Search the listing below for "picks". Copy each matching line.

Records with scene code:
## start

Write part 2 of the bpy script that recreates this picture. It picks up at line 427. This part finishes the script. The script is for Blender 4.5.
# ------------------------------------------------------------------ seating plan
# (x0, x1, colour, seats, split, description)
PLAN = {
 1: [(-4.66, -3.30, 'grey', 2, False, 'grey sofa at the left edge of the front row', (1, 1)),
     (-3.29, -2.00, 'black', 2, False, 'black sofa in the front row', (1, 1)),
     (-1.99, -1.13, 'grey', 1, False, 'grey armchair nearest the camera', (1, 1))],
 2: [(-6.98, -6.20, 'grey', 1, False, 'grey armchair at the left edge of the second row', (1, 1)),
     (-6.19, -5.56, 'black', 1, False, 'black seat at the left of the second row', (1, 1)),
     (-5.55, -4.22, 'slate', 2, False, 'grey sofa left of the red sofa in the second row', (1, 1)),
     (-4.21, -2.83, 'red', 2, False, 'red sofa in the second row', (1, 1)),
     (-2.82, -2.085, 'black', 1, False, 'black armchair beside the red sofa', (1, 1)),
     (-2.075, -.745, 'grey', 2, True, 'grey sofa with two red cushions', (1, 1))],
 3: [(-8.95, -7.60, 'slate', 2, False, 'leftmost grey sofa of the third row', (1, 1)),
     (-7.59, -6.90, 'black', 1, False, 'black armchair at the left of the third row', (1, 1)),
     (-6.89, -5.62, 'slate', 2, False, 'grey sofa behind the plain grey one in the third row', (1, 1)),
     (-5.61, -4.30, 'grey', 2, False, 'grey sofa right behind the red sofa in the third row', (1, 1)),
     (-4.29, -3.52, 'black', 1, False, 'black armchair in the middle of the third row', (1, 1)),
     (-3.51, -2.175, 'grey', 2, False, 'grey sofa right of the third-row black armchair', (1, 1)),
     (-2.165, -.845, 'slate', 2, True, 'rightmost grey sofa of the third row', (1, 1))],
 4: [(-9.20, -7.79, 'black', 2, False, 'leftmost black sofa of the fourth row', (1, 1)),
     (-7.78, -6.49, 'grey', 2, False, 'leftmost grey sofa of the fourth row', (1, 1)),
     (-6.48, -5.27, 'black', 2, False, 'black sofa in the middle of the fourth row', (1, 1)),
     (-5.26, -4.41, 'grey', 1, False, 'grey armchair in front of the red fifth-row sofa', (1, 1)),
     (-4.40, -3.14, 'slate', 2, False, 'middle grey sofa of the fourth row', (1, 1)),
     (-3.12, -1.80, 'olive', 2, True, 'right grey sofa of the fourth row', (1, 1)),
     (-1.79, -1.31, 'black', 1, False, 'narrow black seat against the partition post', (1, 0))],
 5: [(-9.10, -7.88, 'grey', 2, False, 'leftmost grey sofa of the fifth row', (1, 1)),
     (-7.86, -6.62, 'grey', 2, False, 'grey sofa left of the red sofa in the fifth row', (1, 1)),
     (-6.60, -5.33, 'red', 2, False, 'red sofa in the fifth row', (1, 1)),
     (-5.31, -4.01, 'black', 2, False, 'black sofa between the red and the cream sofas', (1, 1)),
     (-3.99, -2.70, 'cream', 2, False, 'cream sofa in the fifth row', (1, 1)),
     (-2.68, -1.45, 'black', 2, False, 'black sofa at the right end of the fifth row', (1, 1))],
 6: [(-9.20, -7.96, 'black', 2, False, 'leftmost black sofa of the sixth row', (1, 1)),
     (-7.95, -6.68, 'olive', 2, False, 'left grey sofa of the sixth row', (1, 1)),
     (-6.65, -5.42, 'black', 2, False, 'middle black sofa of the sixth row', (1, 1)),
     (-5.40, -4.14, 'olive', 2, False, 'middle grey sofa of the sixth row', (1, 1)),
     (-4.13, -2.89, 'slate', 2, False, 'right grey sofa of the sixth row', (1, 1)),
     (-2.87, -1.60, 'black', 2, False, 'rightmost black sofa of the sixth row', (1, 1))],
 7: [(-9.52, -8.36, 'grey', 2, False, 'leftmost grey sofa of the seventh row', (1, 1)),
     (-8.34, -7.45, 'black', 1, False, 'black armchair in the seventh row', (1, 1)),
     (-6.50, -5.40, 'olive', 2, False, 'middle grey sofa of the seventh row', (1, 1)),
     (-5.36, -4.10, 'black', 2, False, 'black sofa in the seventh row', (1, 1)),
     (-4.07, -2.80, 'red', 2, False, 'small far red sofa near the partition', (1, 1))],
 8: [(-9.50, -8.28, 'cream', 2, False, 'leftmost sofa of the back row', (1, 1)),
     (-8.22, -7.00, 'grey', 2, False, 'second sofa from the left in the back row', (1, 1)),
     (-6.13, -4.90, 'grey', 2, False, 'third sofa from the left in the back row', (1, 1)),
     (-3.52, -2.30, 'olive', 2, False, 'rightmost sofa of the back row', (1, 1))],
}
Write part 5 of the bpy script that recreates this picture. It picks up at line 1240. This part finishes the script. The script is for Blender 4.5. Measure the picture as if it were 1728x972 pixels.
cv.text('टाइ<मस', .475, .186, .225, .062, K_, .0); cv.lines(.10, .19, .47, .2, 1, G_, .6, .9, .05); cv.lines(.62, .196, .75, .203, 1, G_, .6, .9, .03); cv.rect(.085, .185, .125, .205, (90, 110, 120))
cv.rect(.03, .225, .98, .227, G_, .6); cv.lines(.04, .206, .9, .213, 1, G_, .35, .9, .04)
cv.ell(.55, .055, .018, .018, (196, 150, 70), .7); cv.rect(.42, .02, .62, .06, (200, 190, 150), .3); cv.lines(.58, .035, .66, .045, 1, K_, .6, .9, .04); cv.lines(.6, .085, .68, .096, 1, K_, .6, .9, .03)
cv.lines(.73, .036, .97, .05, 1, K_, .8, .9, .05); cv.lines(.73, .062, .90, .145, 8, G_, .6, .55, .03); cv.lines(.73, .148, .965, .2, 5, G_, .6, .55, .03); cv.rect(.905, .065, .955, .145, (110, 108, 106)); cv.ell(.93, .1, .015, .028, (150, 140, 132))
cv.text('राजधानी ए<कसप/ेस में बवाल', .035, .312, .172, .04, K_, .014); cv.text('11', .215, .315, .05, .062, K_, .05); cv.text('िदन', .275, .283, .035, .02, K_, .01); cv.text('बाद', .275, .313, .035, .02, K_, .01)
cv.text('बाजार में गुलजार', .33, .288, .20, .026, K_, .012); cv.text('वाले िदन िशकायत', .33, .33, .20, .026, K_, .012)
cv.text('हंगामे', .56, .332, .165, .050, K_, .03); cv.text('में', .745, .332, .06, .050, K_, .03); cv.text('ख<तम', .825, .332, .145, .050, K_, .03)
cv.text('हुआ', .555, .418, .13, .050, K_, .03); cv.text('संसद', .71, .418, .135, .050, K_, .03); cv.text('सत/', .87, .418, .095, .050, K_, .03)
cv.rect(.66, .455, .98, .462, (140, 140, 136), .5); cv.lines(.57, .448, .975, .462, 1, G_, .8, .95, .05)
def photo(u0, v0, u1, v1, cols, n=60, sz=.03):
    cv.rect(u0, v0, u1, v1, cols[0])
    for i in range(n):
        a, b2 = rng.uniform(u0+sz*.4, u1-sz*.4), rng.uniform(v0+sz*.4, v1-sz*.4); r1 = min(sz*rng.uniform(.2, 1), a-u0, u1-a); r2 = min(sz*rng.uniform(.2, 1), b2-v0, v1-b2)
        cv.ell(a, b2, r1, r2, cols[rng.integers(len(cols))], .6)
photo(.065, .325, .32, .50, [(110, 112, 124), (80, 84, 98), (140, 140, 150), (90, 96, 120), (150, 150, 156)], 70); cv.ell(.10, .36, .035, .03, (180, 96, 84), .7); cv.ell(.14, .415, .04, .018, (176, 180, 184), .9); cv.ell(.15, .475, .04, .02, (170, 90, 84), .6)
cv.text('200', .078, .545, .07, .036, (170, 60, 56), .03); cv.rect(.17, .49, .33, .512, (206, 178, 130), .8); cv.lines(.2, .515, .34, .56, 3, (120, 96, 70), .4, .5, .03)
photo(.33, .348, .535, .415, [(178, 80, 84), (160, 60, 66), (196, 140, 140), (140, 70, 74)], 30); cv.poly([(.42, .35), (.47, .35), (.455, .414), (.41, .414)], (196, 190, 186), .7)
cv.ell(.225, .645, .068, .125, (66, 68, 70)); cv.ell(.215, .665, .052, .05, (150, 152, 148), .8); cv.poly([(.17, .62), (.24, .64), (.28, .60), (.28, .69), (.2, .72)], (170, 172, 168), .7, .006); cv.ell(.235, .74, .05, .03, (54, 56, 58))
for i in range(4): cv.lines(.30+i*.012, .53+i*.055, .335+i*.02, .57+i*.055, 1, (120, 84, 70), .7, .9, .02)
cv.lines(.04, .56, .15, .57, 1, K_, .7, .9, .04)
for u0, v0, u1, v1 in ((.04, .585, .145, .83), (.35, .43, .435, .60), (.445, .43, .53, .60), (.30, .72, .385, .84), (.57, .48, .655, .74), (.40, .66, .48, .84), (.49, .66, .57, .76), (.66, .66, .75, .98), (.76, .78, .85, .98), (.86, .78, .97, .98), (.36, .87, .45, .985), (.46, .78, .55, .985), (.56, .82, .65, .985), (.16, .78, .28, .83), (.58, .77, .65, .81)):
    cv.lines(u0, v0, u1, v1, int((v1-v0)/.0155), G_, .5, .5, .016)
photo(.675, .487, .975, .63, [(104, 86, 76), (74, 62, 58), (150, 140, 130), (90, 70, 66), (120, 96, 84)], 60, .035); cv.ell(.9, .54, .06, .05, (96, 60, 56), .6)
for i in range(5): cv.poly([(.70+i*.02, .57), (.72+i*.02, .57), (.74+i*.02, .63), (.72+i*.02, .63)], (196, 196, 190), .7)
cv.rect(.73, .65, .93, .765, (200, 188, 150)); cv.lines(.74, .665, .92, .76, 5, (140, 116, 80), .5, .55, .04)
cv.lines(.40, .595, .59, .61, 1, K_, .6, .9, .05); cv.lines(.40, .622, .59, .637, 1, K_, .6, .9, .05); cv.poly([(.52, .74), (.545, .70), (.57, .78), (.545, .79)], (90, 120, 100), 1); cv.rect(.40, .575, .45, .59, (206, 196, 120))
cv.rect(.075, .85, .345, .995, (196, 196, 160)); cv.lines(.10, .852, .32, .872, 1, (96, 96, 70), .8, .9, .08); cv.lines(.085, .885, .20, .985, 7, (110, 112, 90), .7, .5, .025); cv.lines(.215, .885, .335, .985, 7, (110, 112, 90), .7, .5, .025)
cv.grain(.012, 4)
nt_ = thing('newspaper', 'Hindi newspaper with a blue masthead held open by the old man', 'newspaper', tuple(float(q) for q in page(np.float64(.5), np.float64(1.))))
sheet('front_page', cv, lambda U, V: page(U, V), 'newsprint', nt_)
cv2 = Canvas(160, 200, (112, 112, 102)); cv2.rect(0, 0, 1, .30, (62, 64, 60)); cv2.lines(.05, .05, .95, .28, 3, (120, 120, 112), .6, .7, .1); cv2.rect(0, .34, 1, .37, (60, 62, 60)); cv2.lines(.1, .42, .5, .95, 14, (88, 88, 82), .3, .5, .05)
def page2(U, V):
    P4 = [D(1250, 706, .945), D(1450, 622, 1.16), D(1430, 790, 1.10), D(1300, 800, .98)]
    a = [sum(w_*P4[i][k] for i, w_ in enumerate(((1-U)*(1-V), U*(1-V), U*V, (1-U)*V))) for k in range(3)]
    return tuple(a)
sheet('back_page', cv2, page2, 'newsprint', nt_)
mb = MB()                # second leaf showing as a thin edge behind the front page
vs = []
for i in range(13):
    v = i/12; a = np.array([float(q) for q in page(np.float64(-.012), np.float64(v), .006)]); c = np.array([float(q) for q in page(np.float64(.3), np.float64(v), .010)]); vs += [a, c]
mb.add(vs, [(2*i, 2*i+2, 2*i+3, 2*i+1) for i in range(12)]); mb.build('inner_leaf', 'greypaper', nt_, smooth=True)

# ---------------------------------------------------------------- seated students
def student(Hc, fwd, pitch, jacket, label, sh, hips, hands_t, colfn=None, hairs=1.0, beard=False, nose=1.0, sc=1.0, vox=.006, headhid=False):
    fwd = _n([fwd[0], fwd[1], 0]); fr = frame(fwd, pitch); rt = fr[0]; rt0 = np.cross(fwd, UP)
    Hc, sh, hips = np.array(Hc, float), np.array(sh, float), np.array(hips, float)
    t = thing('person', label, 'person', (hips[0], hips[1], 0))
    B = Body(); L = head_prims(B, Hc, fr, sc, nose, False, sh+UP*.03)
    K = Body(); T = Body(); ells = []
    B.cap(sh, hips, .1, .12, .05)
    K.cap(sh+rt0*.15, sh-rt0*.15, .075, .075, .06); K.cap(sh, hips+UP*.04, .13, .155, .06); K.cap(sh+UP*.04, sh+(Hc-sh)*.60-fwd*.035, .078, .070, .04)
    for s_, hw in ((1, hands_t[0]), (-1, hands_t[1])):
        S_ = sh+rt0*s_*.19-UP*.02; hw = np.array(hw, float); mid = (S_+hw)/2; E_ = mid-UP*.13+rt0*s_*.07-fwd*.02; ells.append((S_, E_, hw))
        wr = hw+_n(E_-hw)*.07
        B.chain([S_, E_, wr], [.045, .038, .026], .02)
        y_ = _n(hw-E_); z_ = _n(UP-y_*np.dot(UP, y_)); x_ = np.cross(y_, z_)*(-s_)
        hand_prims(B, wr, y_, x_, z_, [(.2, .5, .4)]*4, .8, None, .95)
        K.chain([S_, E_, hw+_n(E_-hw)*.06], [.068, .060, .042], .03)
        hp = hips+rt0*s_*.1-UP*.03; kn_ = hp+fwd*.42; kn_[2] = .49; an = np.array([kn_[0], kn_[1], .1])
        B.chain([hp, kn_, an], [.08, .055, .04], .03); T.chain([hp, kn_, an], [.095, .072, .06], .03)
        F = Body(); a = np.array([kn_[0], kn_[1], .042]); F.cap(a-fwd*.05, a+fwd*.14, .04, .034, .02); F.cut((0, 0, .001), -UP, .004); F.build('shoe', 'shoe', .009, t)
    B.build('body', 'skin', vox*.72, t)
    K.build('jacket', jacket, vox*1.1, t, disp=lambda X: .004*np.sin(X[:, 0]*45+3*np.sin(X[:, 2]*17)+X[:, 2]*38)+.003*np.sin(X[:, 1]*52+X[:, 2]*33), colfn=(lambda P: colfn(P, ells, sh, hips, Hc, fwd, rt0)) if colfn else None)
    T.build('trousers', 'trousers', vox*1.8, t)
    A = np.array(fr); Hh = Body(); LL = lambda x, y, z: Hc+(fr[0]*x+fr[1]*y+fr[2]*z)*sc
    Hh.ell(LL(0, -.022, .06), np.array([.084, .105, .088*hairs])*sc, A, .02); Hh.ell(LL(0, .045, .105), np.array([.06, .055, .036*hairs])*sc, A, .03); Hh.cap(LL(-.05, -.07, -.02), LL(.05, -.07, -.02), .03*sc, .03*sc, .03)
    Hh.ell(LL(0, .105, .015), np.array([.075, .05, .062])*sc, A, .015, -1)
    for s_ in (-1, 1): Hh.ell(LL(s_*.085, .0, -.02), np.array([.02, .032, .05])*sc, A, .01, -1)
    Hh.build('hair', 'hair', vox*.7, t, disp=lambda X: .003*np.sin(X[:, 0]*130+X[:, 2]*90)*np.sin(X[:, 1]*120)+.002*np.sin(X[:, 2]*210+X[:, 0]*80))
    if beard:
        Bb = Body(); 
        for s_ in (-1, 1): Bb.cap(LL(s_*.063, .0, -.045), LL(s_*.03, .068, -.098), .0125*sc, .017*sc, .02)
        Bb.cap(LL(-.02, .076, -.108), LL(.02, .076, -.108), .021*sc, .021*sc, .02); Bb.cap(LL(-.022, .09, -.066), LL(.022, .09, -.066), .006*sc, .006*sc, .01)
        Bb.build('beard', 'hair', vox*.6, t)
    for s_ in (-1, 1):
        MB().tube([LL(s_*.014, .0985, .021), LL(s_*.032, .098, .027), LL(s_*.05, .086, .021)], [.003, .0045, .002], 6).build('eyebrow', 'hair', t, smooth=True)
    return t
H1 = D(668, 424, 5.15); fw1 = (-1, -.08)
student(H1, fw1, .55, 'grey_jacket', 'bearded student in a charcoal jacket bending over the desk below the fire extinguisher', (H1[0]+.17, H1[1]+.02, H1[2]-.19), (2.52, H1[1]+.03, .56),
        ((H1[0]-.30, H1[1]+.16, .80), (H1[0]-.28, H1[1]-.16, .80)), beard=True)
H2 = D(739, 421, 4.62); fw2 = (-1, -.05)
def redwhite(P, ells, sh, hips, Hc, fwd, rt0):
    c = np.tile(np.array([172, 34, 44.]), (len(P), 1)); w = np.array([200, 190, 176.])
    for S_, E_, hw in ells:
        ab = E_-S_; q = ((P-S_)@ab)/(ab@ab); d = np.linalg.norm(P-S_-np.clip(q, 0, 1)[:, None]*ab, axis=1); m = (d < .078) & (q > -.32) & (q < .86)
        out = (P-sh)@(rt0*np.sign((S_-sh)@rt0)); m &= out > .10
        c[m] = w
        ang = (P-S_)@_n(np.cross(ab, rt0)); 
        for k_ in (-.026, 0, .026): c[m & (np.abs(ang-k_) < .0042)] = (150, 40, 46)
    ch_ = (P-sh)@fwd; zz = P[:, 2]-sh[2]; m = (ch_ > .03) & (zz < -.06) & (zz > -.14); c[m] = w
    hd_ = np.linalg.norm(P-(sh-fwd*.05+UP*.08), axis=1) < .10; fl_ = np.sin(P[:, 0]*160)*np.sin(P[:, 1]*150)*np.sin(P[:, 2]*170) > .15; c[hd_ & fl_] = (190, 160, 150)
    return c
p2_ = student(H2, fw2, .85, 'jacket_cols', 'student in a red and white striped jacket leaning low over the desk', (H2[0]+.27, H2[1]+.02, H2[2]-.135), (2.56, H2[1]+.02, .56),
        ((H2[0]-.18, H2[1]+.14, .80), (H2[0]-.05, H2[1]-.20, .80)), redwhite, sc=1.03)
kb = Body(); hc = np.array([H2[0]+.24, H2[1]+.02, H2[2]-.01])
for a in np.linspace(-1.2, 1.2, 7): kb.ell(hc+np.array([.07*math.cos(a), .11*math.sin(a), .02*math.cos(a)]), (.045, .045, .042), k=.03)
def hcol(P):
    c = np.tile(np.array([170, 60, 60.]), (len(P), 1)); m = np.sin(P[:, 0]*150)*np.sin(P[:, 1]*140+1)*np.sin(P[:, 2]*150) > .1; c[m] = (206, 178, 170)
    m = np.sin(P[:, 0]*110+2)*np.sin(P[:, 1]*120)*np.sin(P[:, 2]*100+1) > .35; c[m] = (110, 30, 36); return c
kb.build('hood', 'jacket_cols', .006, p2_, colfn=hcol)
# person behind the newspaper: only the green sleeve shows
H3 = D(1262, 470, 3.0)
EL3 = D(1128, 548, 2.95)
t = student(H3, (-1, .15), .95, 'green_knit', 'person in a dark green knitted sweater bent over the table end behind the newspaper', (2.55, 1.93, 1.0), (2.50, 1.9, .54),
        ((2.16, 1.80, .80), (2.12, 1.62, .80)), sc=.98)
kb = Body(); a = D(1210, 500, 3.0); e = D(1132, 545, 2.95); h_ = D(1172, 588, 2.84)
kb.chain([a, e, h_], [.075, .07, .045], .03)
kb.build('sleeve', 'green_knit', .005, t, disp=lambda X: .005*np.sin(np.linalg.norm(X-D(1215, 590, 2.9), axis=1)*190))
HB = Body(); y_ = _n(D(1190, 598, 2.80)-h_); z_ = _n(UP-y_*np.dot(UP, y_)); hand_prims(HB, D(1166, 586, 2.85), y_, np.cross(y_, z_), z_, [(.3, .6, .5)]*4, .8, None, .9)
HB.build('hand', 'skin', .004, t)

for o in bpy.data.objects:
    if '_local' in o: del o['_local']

## end

-- Final answer --
Write part 2 of the bpy script that recreates this picture. It picks up at line 427. This part finishes the script. The script is for Blender 4.5.
Write part 5 of the bpy script that recreates this picture. It picks up at line 1240. This part finishes the script. The script is for Blender 4.5. Measure the picture as if it were 1728x972 pixels.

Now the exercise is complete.